Fairvest Ltd.’s interim results indicate a sound operational performance despite economic headwinds

CEO of Fairvest Limited, Darren Wilder.

Fairvest Limited has published its interim results for the six months ended March 2023 with a dividend equal to 100% of distributable income of 64.60 cents per A share and 20.97 cents per B share.

The merger between Arrowhead Properties Limited and Fairvest Property Holdings Limited was successfully implemented during the 2022 financial period. Focused on transitioning to a convenience retail portfolio, Fairvest Limited has 137 assets, gross lettable area (GLA) 1 127 134m2 with an average property value of R87.2 million with 51% of the properties located in Gauteng by GLA. The portfolio comprises of 67% retail, 22% office and 11% industrial by revenue. The group also holds a 60.9% interest in Indluplace Properties Limited which owns a portfolio of residential properties, and a 5.1% interest in Dipula Income Fund Limited.

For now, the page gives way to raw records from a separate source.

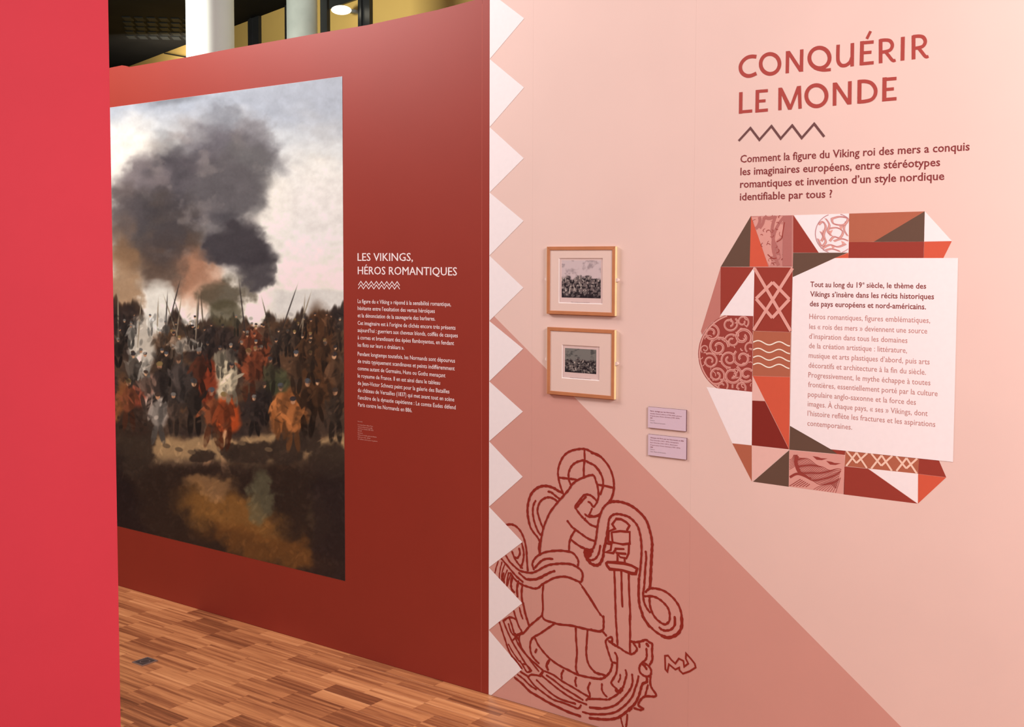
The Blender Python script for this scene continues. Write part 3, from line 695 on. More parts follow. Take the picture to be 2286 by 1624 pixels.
# carved medallion: round disc cut by its neighbours, covered in leafy scrolls
cxm, cym, rm = 336, 824, 205
disc = [(cxm + rm * math.cos(math.radians(a)), cym + rm * math.sin(math.radians(a))) for a in range(0, 360, 5)]
def clip_half(P, a, b, sgn):
    out = []; n = len(P); g = lambda p: sgn * ((b[0] - a[0]) * (p[1] - a[1]) - (b[1] - a[1]) * (p[0] - a[0]))
    for i in range(n):
        p, r = P[i], P[(i + 1) % n]; gp, gr_ = g(p), g(r)
        if gp >= 0: out.append(p)
        if gp * gr_ < 0: t = gp / (gp - gr_); out.append((p[0] + (r[0] - p[0]) * t, p[1] + (r[1] - p[1]) * t))
    return out
md = clip_half(disc, (240, 632), (404, 636.5), 1); md = clip_half(md, (172, 989), (398, 1013), -1); md = clip_half(md, (403, 630), (398, 1020), 1)
poly_film('medallion', [E6(p) for p in md], M['carving_dark'], 1.2, em)
mv = [(241, 398), (240.5, 632), (236, 645), (200, 668), (168, 702), (150, 730), (144, 712)]
tile(mv, 'tile_mauve', .9)
s = Strokes(-TH * 1.8); s2 = Strokes(-TH * 2.4); rr = random.Random(5)
def inset(p, k=.965): return inside((cxm + (p[0] - cxm) / k, cym + (p[1] - cym) / k), md)
def scroll(cx, cy, r, turns, a0, sg, wd):
    P = []
    for i in range(int(turns * 26)):
        t = i / 26.; a = a0 + sg * t * 2 * math.pi; q = r * (1 - .78 * t / turns)
        P.append((cx + q * math.cos(a), cy + q * math.sin(a)))
    clipped(P, md, s, wd); clipped([(x + 1.5, y + 1.5) for x, y in P], md, s2, wd * .14)
for cx, cy, r, t, a0, sg, wd in ((196, 720, 46, 1.6, 3.6, 1, 12), (230, 790, 52, 1.5, 0, -1, 13), (190, 860, 40, 1.5, 4.2, 1, 10), (222, 930, 46, 1.6, 2, -1, 11), (288, 676, 40, 1.4, 5.5, 1, 10),
                                  (352, 664, 32, 1.3, 1, -1, 9), (300, 760, 38, 1.4, 3, 1, 10), (352, 740, 46, 1.3, .6, -1, 14), (285, 850, 44, 1.5, 1.4, 1, 11), (350, 845, 46, 1.3, 4, -1, 12),
                                  (300, 930, 48, 1.5, 5.2, 1, 12), (372, 925, 42, 1.4, 2.6, -1, 12), (250, 985, 34, 1.3, 4.4, 1, 9), (340, 990, 40, 1.3, 3.5, -1, 10), (165, 800, 22, 1.2, 2.2, 1, 7), (392, 790, 30, 1.1, 2.2, 1, 9)):
    scroll(cx, cy, r, t, a0, sg, wd)
for _ in range(46):                        # leaves between the scrolls
    x = rr.uniform(150, 395); y = rr.uniform(645, 1000); a = rr.uniform(0, 6.28); L_ = rr.uniform(14, 30)
    P = [(x + L_ * t * math.cos(a + 1.3 * t), y + L_ * t * math.sin(a + 1.3 * t)) for t in [i / 8 for i in range(9)]]
    clipped(P, md, s, rr.uniform(3, 6))
rim = [(cxm + (rm - 7) * math.cos(math.radians(a)), cym + (rm - 7) * math.sin(math.radians(a))) for a in range(120, 262, 3)]
clipped(rim, md, s, 8)
s.build('carved_scroll', M['carving_light'], em); s2.build('scroll_groove', M['tile_red'], em)
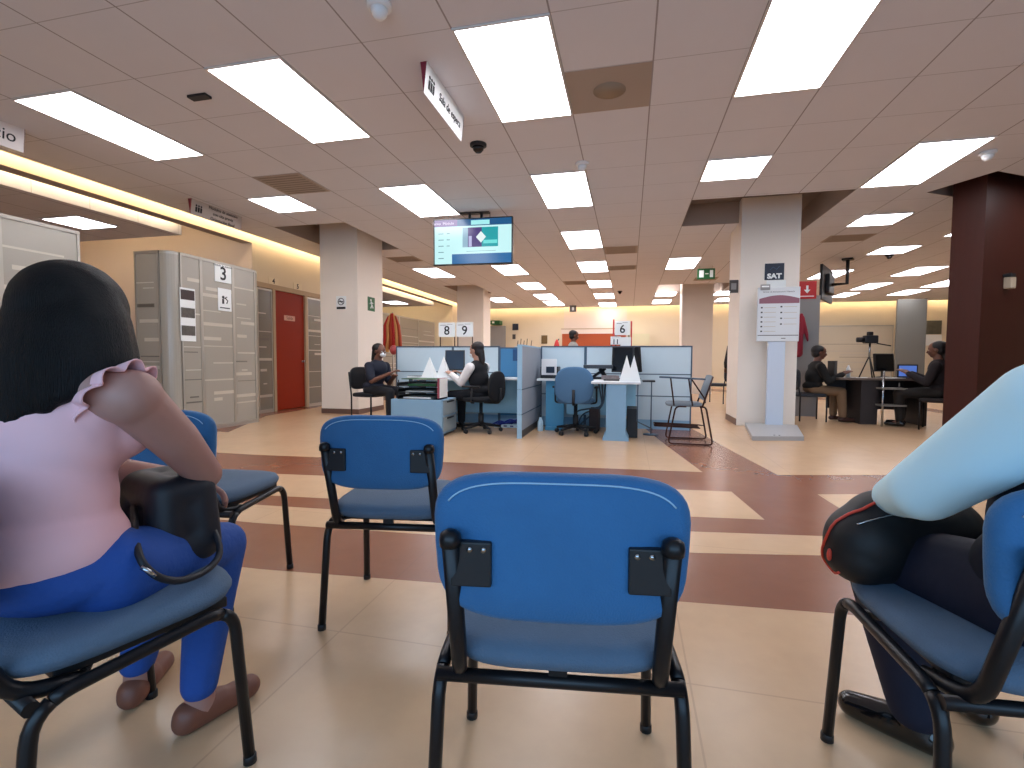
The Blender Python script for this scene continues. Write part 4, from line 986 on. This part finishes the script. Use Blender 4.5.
for k in range(3):
    b = MB(); b.tube(rnd([(.28-.05*k, .0, .69), (.25, -.05, .35), (.05-.1*k, -.05, .2+.04*k), (-.12, .05, .03), (.1, .1, .03)], .1), .011, m_edge, 6); b.build('cable', t)
b = MB(); b.box((-.3, .05, 0), (.0, .14, .06), m_white, bev=.005); b.build('power_strip', t)
t = thing('bottle', 'slim pale blue bottle standing on the floor beside the grey end partition', 'bottle', (-1.21, 6.85, 0)); b = MB(); b.lathe([(.035, 0), (.04, .02), (.04, .13), (.02, .17), (.015, .2)], (0, 0, 0), mcw); b.build('body', t); b = MB(); b.lathe([(.017, .2), (.017, .225)], (0, 0, 0), m_navy); b.build('cap', t)

# task chairs
def task_chair(label, fabric, x, y, rz, bw=.50, bh=.49, arms=True):
    t = thing('task_chair', label, 'chair', (x, y, 0), rz)
    b = MB(); b.pad(bw, .46, .07, fabric, (0, 0, .46), e=3.2, edge=.03); b.build('seat', t)
    b = MB(); b.pad(bw, bh, .05, fabric, (0, -.26, .43+bh/2), e=2.7, up='y', bend=.2, edge=.02, taper=-.06); b.build('backrest', t)
    b = MB(); b.tube(rnd([(0, -.05, .42), (0, -.30, .42), (0, -.30, .62)], .06), .02, m_blackp, 8); b.build('back_support', t)
    b = MB(); b.tube([(0, 0, .1), (0, 0, .42)], .025, m_blackp, 10); b.tube([(0, 0, .08), (0, 0, .26)], .038, m_blackp, 10); b.build('gas_lift', t)
    for k in range(5):
        a = 2*PI*k/5+PI/2; dx, dy = math.cos(a), math.sin(a)
        b = MB(); b.tube([(dx*.03, dy*.03, .11), (dx*.28, dy*.28, .075)], [.025, .016], m_blackp, 8); g = b.build('base_arm', t)
        b = MB(); b.lathe([(.028, -.02), (.03, 0), (.028, .02)], (dx*.28, dy*.28, .03), m_blackp, 12, axis=(-dy, dx, 0)); b.build('castor', g)
    if arms:
        for s in (-1, 1):
            b = MB(); b.tube(rnd([(s*.2, .0, .42), (s*.28, 0, .43), (s*.28, -.02, .63)], .03), .013, m_blackp, 8); b.box((s*.28-.025, -.14, .63), (s*.28+.025, .13, .655), m_blackp, bev=.008); b.build('armrest', t)
    return t
task_chair('empty blue grey task chair seen from behind at the right desk', m_taskb, -.70, 6.72, 0)
task_chair('black task chair under the woman in the black vest', mat('black_fabric', '#101218', .85), -2.0, 6.56, 1.35, .44, .42)
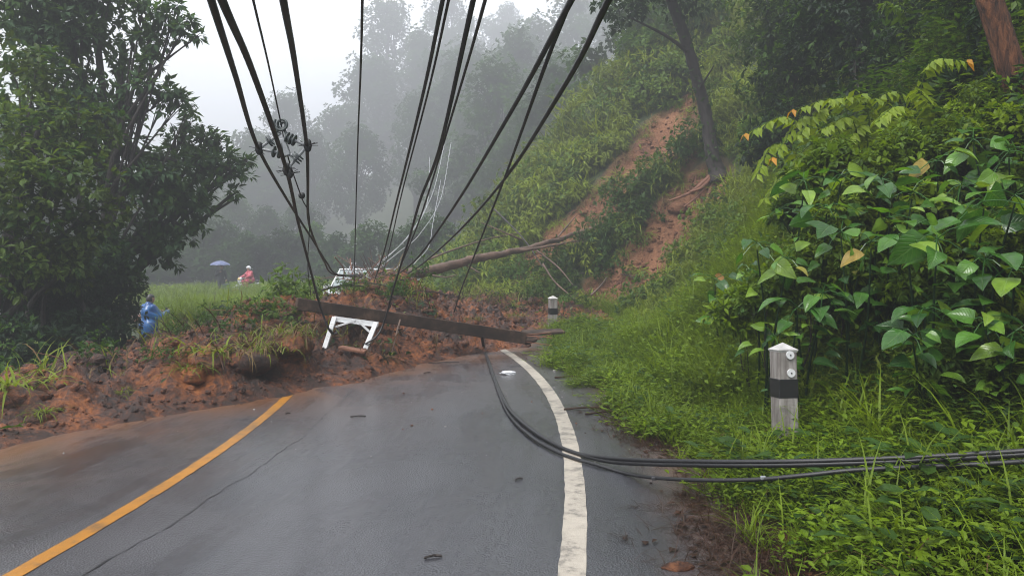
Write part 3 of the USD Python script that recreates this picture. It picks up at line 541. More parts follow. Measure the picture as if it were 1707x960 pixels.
obj('root', cat_([stalk([P(1195, 285, 23)-b0, P(1190+dx*.5, 300+dy*.5, 22.8)-b0, P(1190+dx, 295+dy, 22.6)-b0], .08, .02) for dx, dy in ((-50, 50), (-25, 70), (10, 60), (-75, 40), (-40, 25))]), 'root_red', t, True)
P = P0
RD = cl(1700, 178, 9.2, .3)-.1
b0 = P(1700, 178, RD); t = thing('red_trunk_tree', 'tree trunk with reddish fissured bark in the top right corner', 'tree', b0)
tp = spline([P(1712, 215, RD)-b0, P(1698, 165, RD)-b0, P(1672, 70, RD)-b0, P(1640, -30, RD)-b0, P(1600, -200, RD)-b0], 8)
obj('trunk', tube(tp, RD/9.2*np.linspace(.175, .13, len(tp)), 14, wob=.07, seed=2), 'bark_red', t, True)
obj('ivy', leaves(T_LEAF, tp[r_.integers(0, 9, 60)]+sphere_dirs(r_, 60)*.2, sphere_dirs(r_, 60), sphere_dirs(r_, 60)+[0, -1, .5], .13), 'leaf_mid', t)
obj('crown', crown([(P(a, b, d)-b0, r/FPX*d) for a, b, d, r in [(1690, 5, 8.2, 24), (1500, 0, 9.5, 30), (1600, -90, 9, 60), (1740, -40, 8.5, 60)]], 240, 7, T_LEAF, .15, 12), 'leaf_yellow', t)
# big-leaved plants, each leaf a mesh of its own
BIG = [([(1262, 405, 6.7), (1312, 430, 6.5)], .24, 'big-leaved plant at the left end of the row, above the grass slope'), ([(1340, 300, 6.9), (1402, 292, 6.8), (1378, 345, 6.6)], .25, 'tall big-leaved plant with upright pale leaves, left of the middle'),
       ([(1470, 298, 6.4), (1520, 320, 6.2), (1482, 362, 6.2)], .27, 'big-leaved plant in the middle of the row'), ([(1562, 268, 6.5), (1602, 308, 6.2)], .24, 'tall big-leaved plant below the frond with the orange tip'),
       ([(1640, 335, 5.6), (1692, 325, 5.4)], .33, 'big-leaved plant with the broadest leaves at the right edge'), ([(1562, 398, 5.5), (1512, 390, 5.7)], .30, 'big-leaved plant with two wide shiny leaves in front of the shrubs'),
       ([(1642, 432, 5.3), (1692, 445, 5.1)], .27, 'big-leaved plant low at the right edge, under the broadest leaves'), ([(1542, 515, 5.4), (1522, 558, 5.3)], .23, 'lowest big-leaved plant, beside the dark hollow'),
       ([(1402, 385, 6.3), (1452, 402, 6.1)], .25, 'big-leaved plant above the dark hollow'), ([(1192, 465, 9.4)], .25, 'single small big-leaved plant out on the grass slope'), ([(1330, 512, 6.4), (1372, 488, 6.3)], .24, 'big-leaved plant just uphill of the near guide post'),
       ([(1682, 252, 6.3), (1622, 232, 6.7)], .25, 'big-leaved plant below the red-barked trunk'), ([(1692, 552, 5.0), (1642, 535, 5.1)], .22, 'big-leaved plant lowest at the right edge'), ([(1440, 330, 7.2), (1300, 350, 7.4)], .20, 'big-leaved plant at the back of the row'),
           ([(1500, 270, 7.4), (1560, 330, 7.0)], .22, 'big-leaved plant behind the middle of the row, partly hidden'), ([(1600, 470, 6.0), (1580, 520, 5.8)], .22, 'big-leaved plant between the lowest ones and the right edge'), ([(1430, 450, 6.6), (1480, 460, 6.5)], .20, 'big-leaved plant hanging over the dark hollow'), ([(1650, 290, 6.6), (1700, 300, 6.4)], .24, 'big-leaved plant behind the broadest leaves'), ([(1250, 450, 7.2)], .18, 'small big-leaved plant on the slope left of the row'),
           ([(1290, 560, 6.3)], .16, 'little big-leaved plant directly behind the guide post cap')]
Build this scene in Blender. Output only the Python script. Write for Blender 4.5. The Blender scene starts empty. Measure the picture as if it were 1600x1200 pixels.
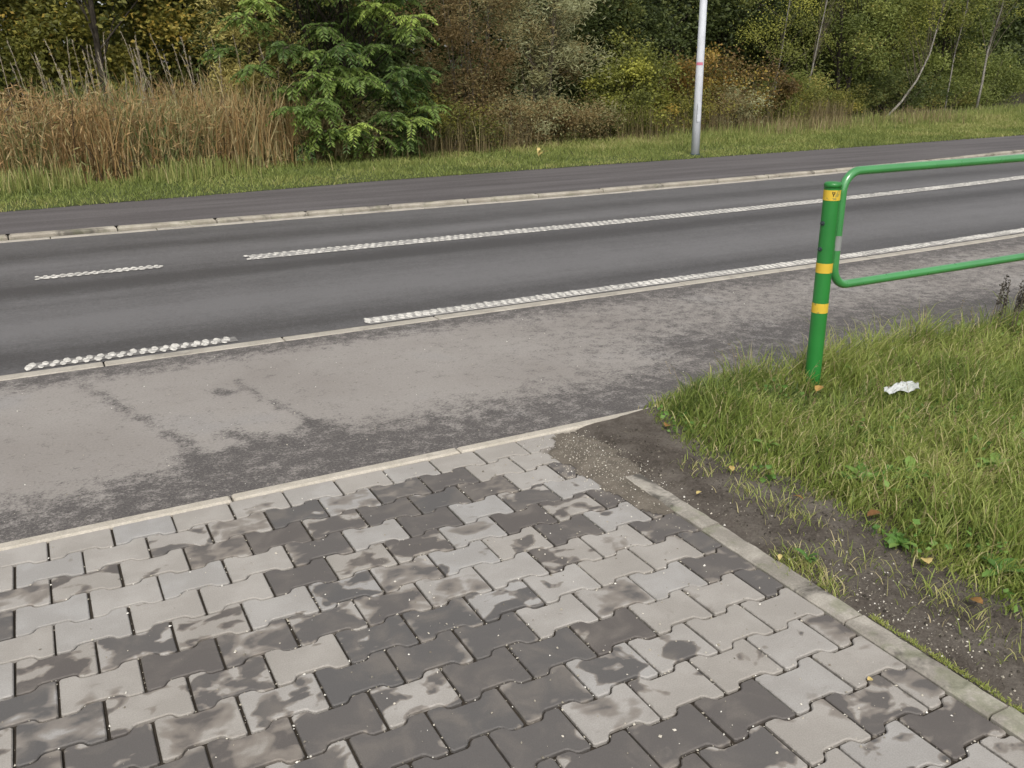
import bpy, math, random
import numpy as np
from mathutils import Vector, Matrix

random.seed(7)
RS = np.random.default_rng(11)
scene = bpy.context.scene
col = scene.collection

# ------------------------------------------------------------------ camera
cam_data = bpy.data.cameras.new('camera')
cam_data.sensor_fit = 'HORIZONTAL'
cam_data.sensor_width = 36.0
cam_data.lens = 1399.7 / 1600.0 * 36.0
cam_data.clip_start = 0.05
cam_data.clip_end = 1500.0
camera = bpy.data.objects.new('camera', cam_data)
col.objects.link(camera)
PITCH, ROLL, YAW, HEIGHT = 0.33273, -0.0098, 0.48141, 1.4859
_d = Vector((math.sin(YAW) * math.cos(PITCH), math.cos(YAW) * math.cos(PITCH), -math.sin(PITCH)))
_r = Vector((math.cos(YAW), -math.sin(YAW), 0.0))
_u = _r.cross(_d)
_R = _r * math.cos(ROLL) + _u * math.sin(ROLL)
_U = -_r * math.sin(ROLL) + _u * math.cos(ROLL)
m = Matrix((_R, _U, -_d)).transposed().to_4x4()
m.translation = Vector((0, 0, HEIGHT))
camera.matrix_world = m
scene.camera = camera

# ------------------------------------------------------------------ sky and sun (soft overcast day)
SUN_EL, SUN_AZ = math.radians(48), math.radians(205)      # azimuth clockwise from +Y
world = bpy.data.worlds.new('World')
scene.world = world
world.use_nodes = True
wn = world.node_tree
wn.nodes.clear()
sky = wn.nodes.new('ShaderNodeTexSky')
sky.sky_type = 'NISHITA'
sky.sun_disc = False
sky.sun_elevation = SUN_EL
sky.sun_rotation = SUN_AZ
sky.air_density = 1.0
sky.dust_density = 3.0
sky.ozone_density = 1.0
hs = wn.nodes.new('ShaderNodeHueSaturation')
hs.inputs['Saturation'].default_value = 0.2
bg = wn.nodes.new('ShaderNodeBackground')
bg.inputs['Strength'].default_value = 0.13
wo = wn.nodes.new('ShaderNodeOutputWorld')
wn.links.new(sky.outputs[0], hs.inputs['Color'])
wn.links.new(hs.outputs[0], bg.inputs['Color'])
wn.links.new(bg.outputs[0], wo.inputs['Surface'])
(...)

CEO of Fairvest, Darren Wilder says the weak South African economy, higher interest rates and sustained loadshedding, have continued the challenging operating environment during the reporting period. Despite these impediments, Fairvest continues to successfully implement its strategic objectives by de-risking the balance sheet, reducing vacancies and disposing of non-core assets. He says Fairvest has made excellent progress by achieving like-for-like net property income growth of 5% across all sectors, disposing of four properties with a further ten transacted. “Fairvest is operationally strong and well-positioned for the challenges ahead.”

The company reported robust rental reversions on the 81 505m2 that were renewed or relet, with a positive 1.8% overall reversion, with the retail sector at positive 2.3%, the industrial sector at positive 4.3%, and an improving but still negative 1.3% in the office sector. 90.7% of tenants that were up for renewal were renewed or relet. On a like-for-like basis, net property income increased by 5%, with a 3.5% increase in the retail sector, a 5.2% increase in the office sector and a 14.9% increase in the industrial sector.  

Currently, the portfolio’s weighted average lease escalation improved from 6.4% to 6.6%, as the group moves closer to its strategic objective of escalations above 7%. The weighted average monthly rental per m² per sector of R151.80 for retail, R114.00 for office and R48.02 for industrial. The weighted average lease expiry was 26 months.

Fairvest has effectively managed to maintain an overall vacancy rate of 5.96%. Dissecting this further, the retail sector was at 4.3%, the office sector at 13.9%, and the industrial sector reported a marginal 1.5% vacancy rate.

During the reporting period, SA Corporate Real Estate Limited made a firm intention announcement to acquire all the issued shares of Indluplace for R3.40 per share. Fairvest provided a binding commitment to SA Corporate to vote in favour of the scheme for its 61% shareholding. Fairvest expects the R651.4 million proceeds from the disposal to initially be allocated to floating rate debt, which will reduce the group LTV to approximately 33%.

Fairvest sold four assets for R252.5 million at an average premium to book value of 0.2% at an average yield of 11.2%. A further three assets valued at R85.5 million transferred during May 2023, with a further seven assets worth R356.6 million have been sold and are still to be transferred, subject to conditions precedent. “These assets were identified as non-core. We have managed, on an ongoing basis, to continue to sell assets to our network of buyers” noted Wilder.

Looking ahead, the company’s focus for the remainder of the fiscal year will be on further reducing vacancies, optimizing operational efficiencies, and capitalizing on the synergies emerging from the merger. On a like-for-like basis we expect growth across all sectors.

Fairvest anticipates distributable earnings per B share for the complete financial year to range between 40.50 and 42 cents per share. In accordance with the group’s memorandum of incorporation, the distribution per A share is set to rise by the lesser of 5% or the most recent Consumer Price Index. 

Its board has resolved to maintain the current 100% dividend pay-out ratio of distributable earnings.